I differ with the announcement of a significant new rule of law for Kentucky to the effect that it does not matter what controlled substance a defendant believes he or she has. If the evidence supports a finding that it was any controlled substance, then the defendant is guilty of possessing whatever controlled substance it turns out to be.
Kentucky enacted portions of the Uniform Controlled Substances Act ("UCSA") in 1972. In doing so, it made several changes from the standard text. The uniform act did not include any definition for the element of "knowingly" possessing a substance. Our General Assembly later clarified that the mental states used in our version of the UCSA were to be those also used in the Kentucky Penal Code, which had been adopted two years after the UCSA. See KRS 218A.015. As a result, the applicable definition of knowingly is found in KRS 501.020(2). Our Opinion discusses this definition, but I believe the discussion misapplies the language of the definition in the context of knowingly possessing a particular substance.
The Commonwealth must prove knowledge of an existing circumstance. The circumstance is possession of a controlled substance as our Opinion suggests, but, due in part to the penalty structure of our statutes governing controlled substances, we have for decades required identification of the substance in a jury instruction. Chapter 9 of Cooper and Cetrulo's seminal work of Kentucky Instructions to Juries (5th ed. 2012) is replete with this phrase: "That he knew the substance so possessed by him was __(ID substance)." (Emphasis added.)
Cornett cited Finn v. Commonwealth, 313 S.W.3d 89 (Ky. 2010). That case primarily addressed the issue of residue of cocaine being "any amount" to sustain a conviction.
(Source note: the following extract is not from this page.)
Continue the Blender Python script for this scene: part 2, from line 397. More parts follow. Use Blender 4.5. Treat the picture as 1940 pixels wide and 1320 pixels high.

Even so, the Court noted "no reversible error because the evidence showed that Finn knowingly possessed cocaine." Id. at 92 (emphasis in the original as to knowingly and added as to cocaine). See also Martin v. Commonwealth, 409 S.W.3d 340 (Ky. 2013) (rejecting a claim of error for not defining knowingly, the Court approved an instruction including the wording that the defendant knew the substance he possessed was cocaine).
We now say that Cornett could be convicted of First-Degree Possession of a Controlled Substance, even if he did not know the substance he possessed was any one of the substances governed by KRS 218A.1415. Possession of Suboxone is a violation of a different statute, specifically KRS 218A.1416. Such a violation is punished as a misdemeanor. Possession of LSD is a felony.
It can be frustrating when a defendant faced with a lab result testifies that he or she did not know that was the substance he or she possessed but rather claims that it was something else. The solution may be to allow the jury to consider a lesser included offense based on the admission in case the jury believes it. But the solution is not a wholesale rule that knowledge of possession of any controlled substance will sustain any level of controlled substance possession charge.
Under the logic of our Opinion, a person who bought a small baggie of marijuana truly not knowing that it was laced with cocaine, or some other similar substance may be punished not with the penalties of a limited Class B misdemeanor under KRS 218A.1422 but will instead be a felon subject to imprisonment. That is not a tenable interpretation of the law under Kentucky's Controlled Substances Act when read with the Kentucky Penal Code definition of knowingly.